Zaman telah berubah. Kebutuhan hidup yang tinggi dan adanya keinginan untuk menyejahterakan keluarga sering kali menjadi alasan bagi seseorang untuk menyalahgunakan jabatannya. Bila dicermati, kini makin banyak berita di koran maupun televisi yang mengungkapkan kasus suap dan korupsi. Pelakunya bukan hanya warga biasa, tapi sering kali justru para pejabat yang menduduki kursi empuk di pemerintahan.

pexel.com

Saya bertanya-tanya, apakah mereka kekurangan gaji sampai harus menempuh risiko mengambil uang rakyat? Sebesar apa godaan yang dihadapi orang-orang di lingkungan politik dan pemerintahan sehingga tak sanggup menahan kilauan materi? Bagaimana bila saya yang berada di sana? Ketika sedang berandai-andai sendiri, saya teringat bapak mertua saya. Ia seorang pensiunan guru. Selama lebih dari 30 tahun mengabdi sebagai guru, dan terakhir menjadi Kepala Sekolah di salah satu SMA Negeri di Madiun, bapak mertua saya telah mendidik ribuan siswa.
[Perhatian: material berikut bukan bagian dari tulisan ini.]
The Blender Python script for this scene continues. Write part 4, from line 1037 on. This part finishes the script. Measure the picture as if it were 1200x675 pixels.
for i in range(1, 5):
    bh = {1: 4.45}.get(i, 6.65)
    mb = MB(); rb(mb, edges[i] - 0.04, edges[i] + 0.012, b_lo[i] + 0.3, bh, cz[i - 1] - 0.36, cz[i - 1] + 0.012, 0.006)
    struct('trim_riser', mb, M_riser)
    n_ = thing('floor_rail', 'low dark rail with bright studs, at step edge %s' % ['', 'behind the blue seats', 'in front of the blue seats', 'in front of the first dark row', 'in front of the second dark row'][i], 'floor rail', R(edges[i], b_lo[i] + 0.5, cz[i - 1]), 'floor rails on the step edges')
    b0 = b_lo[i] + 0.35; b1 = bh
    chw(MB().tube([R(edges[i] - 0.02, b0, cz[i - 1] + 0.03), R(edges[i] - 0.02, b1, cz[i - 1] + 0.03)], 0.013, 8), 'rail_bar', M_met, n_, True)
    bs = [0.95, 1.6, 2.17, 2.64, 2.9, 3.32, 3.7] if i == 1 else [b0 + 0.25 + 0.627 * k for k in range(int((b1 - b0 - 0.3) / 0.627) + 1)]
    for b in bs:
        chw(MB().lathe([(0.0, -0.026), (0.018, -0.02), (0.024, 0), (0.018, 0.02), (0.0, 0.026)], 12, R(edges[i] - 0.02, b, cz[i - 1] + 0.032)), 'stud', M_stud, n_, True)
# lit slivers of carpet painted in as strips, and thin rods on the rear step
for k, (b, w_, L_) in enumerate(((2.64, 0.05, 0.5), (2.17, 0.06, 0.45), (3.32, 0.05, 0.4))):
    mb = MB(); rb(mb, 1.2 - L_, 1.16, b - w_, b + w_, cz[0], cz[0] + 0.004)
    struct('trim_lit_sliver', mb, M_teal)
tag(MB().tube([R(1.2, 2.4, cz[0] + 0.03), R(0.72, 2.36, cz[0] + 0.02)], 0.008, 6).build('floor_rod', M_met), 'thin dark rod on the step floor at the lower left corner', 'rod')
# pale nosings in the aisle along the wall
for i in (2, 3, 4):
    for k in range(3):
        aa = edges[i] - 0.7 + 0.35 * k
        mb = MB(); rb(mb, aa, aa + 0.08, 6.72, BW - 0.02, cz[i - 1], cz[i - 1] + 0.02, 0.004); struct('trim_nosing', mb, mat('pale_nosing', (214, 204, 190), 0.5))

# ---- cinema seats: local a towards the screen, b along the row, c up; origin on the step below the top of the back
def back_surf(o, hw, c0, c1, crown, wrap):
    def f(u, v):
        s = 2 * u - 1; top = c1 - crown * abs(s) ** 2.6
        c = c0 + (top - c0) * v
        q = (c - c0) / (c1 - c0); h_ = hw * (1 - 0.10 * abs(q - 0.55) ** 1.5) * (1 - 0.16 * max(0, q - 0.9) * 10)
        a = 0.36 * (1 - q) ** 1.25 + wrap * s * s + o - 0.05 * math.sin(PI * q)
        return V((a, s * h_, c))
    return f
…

Saya yakin, murid-muridnya kini banyak yang telah berhasil dalam karier maupun bisnis.

Saat mudik lebaran beberapa waktu lalu, bapak mertua saya kedatangan dua muridnya. Ditilik secara fisik, saya menebak murid bapak yang datang berkunjung itu usianya sekitar 40-an tahun. Malam itu, dua murid bapak yang keduanya wanita itu menyerahkan hadiah berupa kaos dan uang senilai Rp 500 ribu. Salah seorang dari dua wanita itu mengatakan bahwa mereka baru saja menggalang dana dari para alumni untuk disumbangkan kepada guru-guru, baik yang masih aktif mengajar maupun yang sudah pensiun. Saya berpikir pemberian murid kepada gurunya adalah sesuatu yang wajar. Ya, bisa dikatakan sebagai tanda cinta.

Tapi, apa yang dilakukan bapak mertua saya? Ketika hadiah itu disodorkan kepadanya, ia hanya menerima bungkusan yang berisi kaos. Amplop berisi uang senilai Rp 500 ribu langsung dikembalikan kepada muridnya sambil berkata, “Terima kasih. Ini kaosnya saya terima. Tetapi uangnya saya kembalikan. Sebaiknya uang ini diberikan kepada orang lain yang membutuhkan.”

Hati saya bergetar mendengarnya. Mata saya berkaca-kaca. Dalam hati saya bersyukur memiliki bapak mertua yang jujur dan memandang pekerjaannya sebagai guru adalah pengabdian yang tulus. Padahal, saya tahu persis perjuangannya untuk menjadi guru tidak selalu mulus. Suami saya cerita pernah melihat bapaknya didatangi orangtua murid yang membawa golok lantaran anak dari orangtua tersebut tidak lulus. Tapi bapak tidak gentar. Keputusannya juga tidak goyah manakala dirinya diancam dengan golok sambil disodori uang dalam jumlah banyak, asalkan mau meluluskan anak itu.

Bapak punya alasan mengapa tidak meluluskan muridnya. Yang saya tahu, bapak sangat memerhatikan budi pekerti. Beliau memandang penting pendidikan karakter. Hal itu pula yang ia tekankan kepada putra-putrinya. Di zaman sekarang, kepala sekolah seperti bapak mungkin dianggap kejam dan tidak populer. Masak, sudah capek-capek sekolah selama tiga tahun tidak diluluskan? Tapi bapak punya pandangan berbeda. Baginya menjadi orang yang berkarakter jauh lebih penting daripada sekadar lulus SMA.

Kendati sudah pensiun, bapak tetap menerapkan disiplin terutama disiplin terhadap waktu. Beliau selalu menepati waktu dan tegas dalam mengambil keputusan. Saya perhatikan, setiap ada keluarga yang bermasalah, mereka pasti akan datang ke bapak untuk meminta nasihat.

Bapak mertua saya memang keras, sekeras batu karang yang tetap kokoh sekalipun dihempas ombak. Namun demikian, saya bangga padanya. “Guru adalah pekerjaan mulia,” suatu kali beliau berkata demikian.

Saya mengerti, apa yang bapak lakukan sebenarnya adalah memberi contoh untuk anak-anak, para menantu, dan cucu-cucunya. Di usianya yang sudah melampaui 70 tahun, Bapak tetap menunjukkan keteguhannya. Bapak tidak berpanjang lebar menceramahi kami mengenai integritas. Tetapi yang saya lihat dan saya dengar saat itu terus terekam dalam ingatan. Saya menyadari, bapak sedang memberi teladan. Itu melebihi apa pun yang disampaikannya dalam bentuk kata-kata.